There have historically been three main understandings of the importance of physicality and place in the church. First, human beings were intentionally created by God to be physical beings, not just spiritual, so any rejection of humans’ physicality is to be resisted (such as with Gnosticism). Second, since humans were created in the image of the triune God, Christians understand humans to be created for community. Last, and most importantly, “God became flesh and blood in the form of Jesus so as to provide a fuller revelation of God.”[5]
Simon Carey Holt sees the call of God to be a call to place:
“The Christian story is a story of places — the most tangible places — from beginning to end. We are made to inhabit. … The story of the incarnation is the story of God en-fleshed in a particular place at a particular time and within a very specific community. So too for us, the call of God is to be in a particular place and there to embody the presence and grace of God. It’s a call to locality. Quite simply, it’s a call to the neighborhood.”[6]

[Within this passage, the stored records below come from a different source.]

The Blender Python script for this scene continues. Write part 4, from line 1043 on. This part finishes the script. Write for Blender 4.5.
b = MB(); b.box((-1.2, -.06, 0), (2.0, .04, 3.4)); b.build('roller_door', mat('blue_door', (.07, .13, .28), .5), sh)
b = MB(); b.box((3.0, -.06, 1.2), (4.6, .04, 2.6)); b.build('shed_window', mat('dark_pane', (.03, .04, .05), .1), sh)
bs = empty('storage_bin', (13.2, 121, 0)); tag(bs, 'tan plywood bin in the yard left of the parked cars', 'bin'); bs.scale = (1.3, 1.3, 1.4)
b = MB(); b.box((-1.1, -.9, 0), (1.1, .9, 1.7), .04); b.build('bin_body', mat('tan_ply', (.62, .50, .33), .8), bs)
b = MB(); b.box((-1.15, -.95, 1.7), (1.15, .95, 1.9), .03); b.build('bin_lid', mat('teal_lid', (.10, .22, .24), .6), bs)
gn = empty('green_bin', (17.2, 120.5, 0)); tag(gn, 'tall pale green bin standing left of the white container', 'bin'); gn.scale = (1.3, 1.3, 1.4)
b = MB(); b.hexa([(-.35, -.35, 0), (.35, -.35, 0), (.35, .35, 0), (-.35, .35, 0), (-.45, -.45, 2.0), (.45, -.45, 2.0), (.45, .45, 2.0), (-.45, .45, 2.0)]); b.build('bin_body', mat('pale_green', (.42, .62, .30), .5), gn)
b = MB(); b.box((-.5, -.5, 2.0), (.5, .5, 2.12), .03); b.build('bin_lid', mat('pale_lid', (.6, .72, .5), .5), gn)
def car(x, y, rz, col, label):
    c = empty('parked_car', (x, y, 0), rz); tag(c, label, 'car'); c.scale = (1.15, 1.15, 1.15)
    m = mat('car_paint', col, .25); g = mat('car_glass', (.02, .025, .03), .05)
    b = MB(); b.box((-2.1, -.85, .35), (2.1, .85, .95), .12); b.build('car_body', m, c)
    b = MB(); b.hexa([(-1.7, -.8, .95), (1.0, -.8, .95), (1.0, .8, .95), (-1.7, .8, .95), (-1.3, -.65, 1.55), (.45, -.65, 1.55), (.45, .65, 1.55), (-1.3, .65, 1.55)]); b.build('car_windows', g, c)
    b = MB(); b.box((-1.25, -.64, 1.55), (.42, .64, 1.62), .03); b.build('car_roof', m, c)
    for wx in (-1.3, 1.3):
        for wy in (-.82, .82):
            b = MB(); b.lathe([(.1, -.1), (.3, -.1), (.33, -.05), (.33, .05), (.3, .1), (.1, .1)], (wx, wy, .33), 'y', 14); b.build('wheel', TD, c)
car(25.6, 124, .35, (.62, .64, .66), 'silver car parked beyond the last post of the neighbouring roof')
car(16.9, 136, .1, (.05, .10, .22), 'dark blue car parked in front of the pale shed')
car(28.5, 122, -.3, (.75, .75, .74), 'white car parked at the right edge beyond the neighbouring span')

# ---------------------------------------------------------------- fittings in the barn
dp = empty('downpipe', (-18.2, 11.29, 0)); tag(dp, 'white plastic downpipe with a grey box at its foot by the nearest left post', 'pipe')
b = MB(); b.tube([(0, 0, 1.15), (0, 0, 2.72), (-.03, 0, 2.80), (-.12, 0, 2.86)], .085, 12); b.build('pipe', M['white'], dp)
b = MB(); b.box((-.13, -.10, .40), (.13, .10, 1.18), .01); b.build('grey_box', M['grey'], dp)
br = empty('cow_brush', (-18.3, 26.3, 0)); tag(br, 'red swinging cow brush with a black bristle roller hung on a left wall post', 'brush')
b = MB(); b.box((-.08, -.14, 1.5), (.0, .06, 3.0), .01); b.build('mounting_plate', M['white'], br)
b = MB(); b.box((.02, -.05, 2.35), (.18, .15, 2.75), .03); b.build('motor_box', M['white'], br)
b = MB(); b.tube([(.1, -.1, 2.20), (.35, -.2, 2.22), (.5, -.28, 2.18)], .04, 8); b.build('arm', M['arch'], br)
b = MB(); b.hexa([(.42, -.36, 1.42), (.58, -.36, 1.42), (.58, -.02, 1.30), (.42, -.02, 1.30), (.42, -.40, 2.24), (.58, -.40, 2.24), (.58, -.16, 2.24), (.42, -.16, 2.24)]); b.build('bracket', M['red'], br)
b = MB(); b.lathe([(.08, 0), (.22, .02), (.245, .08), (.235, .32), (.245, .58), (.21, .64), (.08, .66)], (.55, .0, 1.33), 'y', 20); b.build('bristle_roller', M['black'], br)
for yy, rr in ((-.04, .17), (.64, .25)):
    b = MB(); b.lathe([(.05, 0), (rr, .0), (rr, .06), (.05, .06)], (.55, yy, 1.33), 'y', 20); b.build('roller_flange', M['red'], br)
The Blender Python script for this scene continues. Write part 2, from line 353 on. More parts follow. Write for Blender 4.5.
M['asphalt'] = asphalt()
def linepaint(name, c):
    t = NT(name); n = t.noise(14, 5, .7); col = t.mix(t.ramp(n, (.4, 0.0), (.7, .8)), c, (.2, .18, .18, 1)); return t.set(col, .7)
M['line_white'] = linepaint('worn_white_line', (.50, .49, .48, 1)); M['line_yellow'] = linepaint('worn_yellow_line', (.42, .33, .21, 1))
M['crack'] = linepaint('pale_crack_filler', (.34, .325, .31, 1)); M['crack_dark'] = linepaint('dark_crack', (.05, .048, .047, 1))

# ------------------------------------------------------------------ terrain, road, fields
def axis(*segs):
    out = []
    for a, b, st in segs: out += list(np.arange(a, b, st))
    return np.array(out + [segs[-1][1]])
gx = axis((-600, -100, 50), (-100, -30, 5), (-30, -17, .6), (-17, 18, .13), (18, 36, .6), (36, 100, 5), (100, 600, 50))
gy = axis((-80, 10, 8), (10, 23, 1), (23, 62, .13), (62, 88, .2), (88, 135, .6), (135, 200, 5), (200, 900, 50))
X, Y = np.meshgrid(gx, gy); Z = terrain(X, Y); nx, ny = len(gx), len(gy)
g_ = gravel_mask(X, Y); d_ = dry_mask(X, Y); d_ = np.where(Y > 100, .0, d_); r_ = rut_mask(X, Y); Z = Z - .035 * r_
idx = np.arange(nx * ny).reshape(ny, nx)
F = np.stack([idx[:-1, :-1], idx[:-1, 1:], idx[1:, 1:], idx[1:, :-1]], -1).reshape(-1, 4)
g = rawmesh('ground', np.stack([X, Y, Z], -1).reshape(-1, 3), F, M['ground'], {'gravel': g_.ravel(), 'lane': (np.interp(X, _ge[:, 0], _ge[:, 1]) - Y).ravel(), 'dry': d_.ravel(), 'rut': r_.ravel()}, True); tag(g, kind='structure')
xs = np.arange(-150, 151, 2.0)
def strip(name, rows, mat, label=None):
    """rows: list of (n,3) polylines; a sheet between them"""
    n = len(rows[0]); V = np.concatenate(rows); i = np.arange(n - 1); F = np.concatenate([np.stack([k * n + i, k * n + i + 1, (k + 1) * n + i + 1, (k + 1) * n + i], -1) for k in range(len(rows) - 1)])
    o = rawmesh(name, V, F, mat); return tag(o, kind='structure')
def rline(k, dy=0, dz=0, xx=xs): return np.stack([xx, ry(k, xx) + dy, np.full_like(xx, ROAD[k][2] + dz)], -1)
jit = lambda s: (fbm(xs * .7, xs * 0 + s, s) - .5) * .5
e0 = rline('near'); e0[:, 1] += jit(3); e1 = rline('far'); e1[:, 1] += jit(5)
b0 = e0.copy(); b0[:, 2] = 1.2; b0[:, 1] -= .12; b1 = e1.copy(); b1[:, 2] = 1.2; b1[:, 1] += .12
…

Beauty in Our Own Backyards
Christians are called to neighborhoods. We are to imitate our Master who “became flesh and blood and moved into the neighborhood,” as Eugene Peterson wonderfully paraphrased John 1:14. When we see our place as a stage where the grand redemptive narrative is still playing out, we see that the great things we desire are not elsewhere for us to chase, but that God is making beauty from ashes in our own backyards.
[1] Sally and Sarah Clarkson, The Life-Giving Home: Creating a Place of Belonging and Becoming (Carol Stream: Tyndale, 2016), 36–37.
[2] Ibid., 37.
[3] Ibid., 38.
[4] Campbell and Garner, Networked Theology, p. 5.
[5] Ibid., 84.
[6] Simon Carey Holt, God Next Door: Spirituality and Mission in Neighbourhood, (Brunswick East, Australia: Acorn Press, 2007), 77.